Kepala Seksi Keselamatan
Pekerja dan Umum Hulu Migas Patuan Alfon menambahkan, Pemerintah perlu membuat
suatu kajian analisis resiko kegeologian agar para pengusaha CBM mengetahui
potensi dan bahaya geologi yang ada di wilayah kerja masing-masing, sehingga
penggunaan rig dan peralatannya dapat
disesuaikan.
Dalam rapat tersebut, diperoleh
sejumlah masukan, antara lain agar dalam penyusunan spesifikasi rig CBM ini, memperhatikan aspek
efisiensi tanpa mengabaikan aspek keselamatan. Selain itu, dalam penggunaan
peralatan pencegah semburan liar, aspek kegeologian daerah menjadi pertimbangan
penting untuk menjaga agar faktor keselamatan dapat lebih terjamin.
CBM adalah gas alam dengan dominan gas metana dan
disertai sedikit hidrokarbon lainnya dan gas non-hidrokarbon dalam batu bara
hasil dari beberapa proses kimia dan fisika.
CBM sama seperti gas alam conventional yang kita kenal saat ini,
namun perbedaannya adalah CBM berasosiasi dengan batubara sebagai source
rock dan reservoir-nya. Sedangkan gas alam yang kita kenal, walaupun
sebagian ada yang bersumber dari batubara, diproduksikan dari reservoir
pasir, gamping maupun rekahan batuan beku. Hal lain yang membedakan keduanya
adalah cara penambangannya di mana reservoir CBM harus direkayasa terlebih dahulu sebelum gasnya dapat
diproduksikan.
CBM diproduksi dengan cara terlebih dahulu merekayasa
batubara (sebagai reservoir) agar didapatkan cukup ruang sebagai jalan
keluar gasnya. Proses rekayasa diawali dengan memproduksi air (dewatering)
agar terjadi perubahan kesetimbangan mekanika. Setelah tekanan turun, gas batubara
akan keluar dari matriks batubaranya. Gas metana kemudian akan
mengalir melalui rekahan batubara (cleat) dan akhirnya keluar menuju
lobang sumur. Puncak produksi CBM bervariasi antara 2 sampai 7 tahun.

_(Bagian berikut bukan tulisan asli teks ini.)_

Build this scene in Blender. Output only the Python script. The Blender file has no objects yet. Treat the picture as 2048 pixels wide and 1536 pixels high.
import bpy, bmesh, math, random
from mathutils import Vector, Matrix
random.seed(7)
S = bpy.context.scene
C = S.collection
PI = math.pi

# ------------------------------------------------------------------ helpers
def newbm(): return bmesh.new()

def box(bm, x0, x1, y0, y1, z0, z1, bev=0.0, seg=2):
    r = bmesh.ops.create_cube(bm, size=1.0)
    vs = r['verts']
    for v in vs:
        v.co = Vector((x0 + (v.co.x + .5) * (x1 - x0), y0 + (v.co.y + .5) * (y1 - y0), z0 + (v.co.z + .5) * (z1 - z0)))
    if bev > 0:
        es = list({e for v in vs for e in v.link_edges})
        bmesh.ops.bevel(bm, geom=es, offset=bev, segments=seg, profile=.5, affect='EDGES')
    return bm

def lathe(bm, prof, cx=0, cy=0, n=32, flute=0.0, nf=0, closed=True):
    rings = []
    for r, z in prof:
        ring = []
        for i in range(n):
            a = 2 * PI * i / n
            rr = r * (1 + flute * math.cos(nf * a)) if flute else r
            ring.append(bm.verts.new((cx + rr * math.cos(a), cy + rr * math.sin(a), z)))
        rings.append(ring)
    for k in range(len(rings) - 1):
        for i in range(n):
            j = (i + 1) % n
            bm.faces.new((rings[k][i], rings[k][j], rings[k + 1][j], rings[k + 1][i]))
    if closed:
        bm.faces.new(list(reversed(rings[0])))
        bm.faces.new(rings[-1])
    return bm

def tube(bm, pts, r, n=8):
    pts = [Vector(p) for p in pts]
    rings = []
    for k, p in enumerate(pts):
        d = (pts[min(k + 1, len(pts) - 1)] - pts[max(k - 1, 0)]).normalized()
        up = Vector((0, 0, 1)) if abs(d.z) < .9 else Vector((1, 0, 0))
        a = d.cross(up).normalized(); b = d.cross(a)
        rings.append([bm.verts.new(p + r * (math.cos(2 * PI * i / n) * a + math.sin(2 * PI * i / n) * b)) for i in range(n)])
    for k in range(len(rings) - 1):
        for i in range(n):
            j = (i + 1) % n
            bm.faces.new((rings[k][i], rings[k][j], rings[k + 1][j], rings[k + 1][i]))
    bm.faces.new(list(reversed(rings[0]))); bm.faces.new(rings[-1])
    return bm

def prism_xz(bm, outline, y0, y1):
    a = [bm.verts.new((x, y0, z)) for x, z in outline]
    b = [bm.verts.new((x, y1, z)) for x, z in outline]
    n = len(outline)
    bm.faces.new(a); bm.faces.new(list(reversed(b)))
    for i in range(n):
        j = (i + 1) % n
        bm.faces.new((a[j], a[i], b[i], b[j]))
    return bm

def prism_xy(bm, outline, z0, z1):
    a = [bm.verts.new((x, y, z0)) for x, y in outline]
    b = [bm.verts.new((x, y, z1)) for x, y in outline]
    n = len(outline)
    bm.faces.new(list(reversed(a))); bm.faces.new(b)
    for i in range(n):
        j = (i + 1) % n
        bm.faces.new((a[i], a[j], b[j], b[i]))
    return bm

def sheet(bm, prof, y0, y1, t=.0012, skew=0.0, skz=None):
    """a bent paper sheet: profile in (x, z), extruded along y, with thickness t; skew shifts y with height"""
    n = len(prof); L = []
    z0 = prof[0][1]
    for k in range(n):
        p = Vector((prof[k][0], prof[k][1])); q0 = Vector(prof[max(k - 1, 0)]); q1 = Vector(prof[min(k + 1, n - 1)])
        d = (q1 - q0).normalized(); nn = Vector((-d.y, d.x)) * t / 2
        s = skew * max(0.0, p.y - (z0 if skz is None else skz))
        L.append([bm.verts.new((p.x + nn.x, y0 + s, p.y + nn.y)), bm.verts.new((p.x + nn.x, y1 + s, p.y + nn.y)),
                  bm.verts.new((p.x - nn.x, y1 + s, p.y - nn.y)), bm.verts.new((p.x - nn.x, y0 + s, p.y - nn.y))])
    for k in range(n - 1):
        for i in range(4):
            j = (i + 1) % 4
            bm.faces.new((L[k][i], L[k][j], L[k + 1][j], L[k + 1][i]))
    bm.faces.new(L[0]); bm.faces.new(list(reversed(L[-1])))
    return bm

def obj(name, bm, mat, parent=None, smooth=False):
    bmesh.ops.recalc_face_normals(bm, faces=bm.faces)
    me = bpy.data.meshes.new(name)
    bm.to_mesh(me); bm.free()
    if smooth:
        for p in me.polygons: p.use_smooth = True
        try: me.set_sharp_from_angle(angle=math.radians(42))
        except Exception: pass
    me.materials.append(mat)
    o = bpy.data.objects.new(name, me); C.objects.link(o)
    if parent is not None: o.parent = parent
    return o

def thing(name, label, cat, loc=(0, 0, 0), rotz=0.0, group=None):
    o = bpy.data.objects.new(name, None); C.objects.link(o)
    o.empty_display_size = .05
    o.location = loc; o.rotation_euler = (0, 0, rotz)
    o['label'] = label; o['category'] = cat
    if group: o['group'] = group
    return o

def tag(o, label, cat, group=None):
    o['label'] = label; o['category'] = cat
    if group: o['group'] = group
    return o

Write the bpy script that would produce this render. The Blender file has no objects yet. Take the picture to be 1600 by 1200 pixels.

Sedangkan periode penurunan produksi (decline) lebih lambat dari gas
alam conventional.
Sejak ditandatangani pertama kali tahun 2008, hingga saat
ini telah dilakukan penandatanganan 50 WK CBM.
Mulai 2012 hingga 2025, Pemerintah menargetkan dapat dilakukan
penandatanganan 210 WK CBM atau 15
kontrak kerja sama (KKS) CBM tiap tahunnya.
Berdasarkan Roadmap Pengembangan CBM Indonesia,
produksi gas dari CBM ditargetkan
mencapai 500 MMSCFD, 1.000 MMSCFD pada tahun 2020 dan 1.500 MMSCFD pada tahun
2025.
Potensi gas CBM Indonesia sangat besar yaitu 453,3 TCF yang
tersebar pada 11 cekungan hydrocarbon. Dari sumber daya tersebut,
cadangan CBM sebesar 112,47 TCF
merupakan cadangan terbukti dan 57,60 TCF merupakan cadangan potensial.
CBM Indonesia berada di cekungan Sumatera Selatan (183
TCF), Barito (101,6 TCF), Kutei (89,4 TCF) dan Sumatera Tengah (52,5 TCF) untuk
kategori high prospective. Cekungan Tarakan Utara (17,5 TCF),
Berau (8,4 TCF), Ombilin (0,5 TCF), Pasir/Asam-Asam (3,0 TCF) dan Jatibarang
(0,8) memiliki kategori medium. Sedangkan cekungan Sulawesi (2,0 TCF)
dan Bengkulu (3,6 TCF) berkategori low prospective.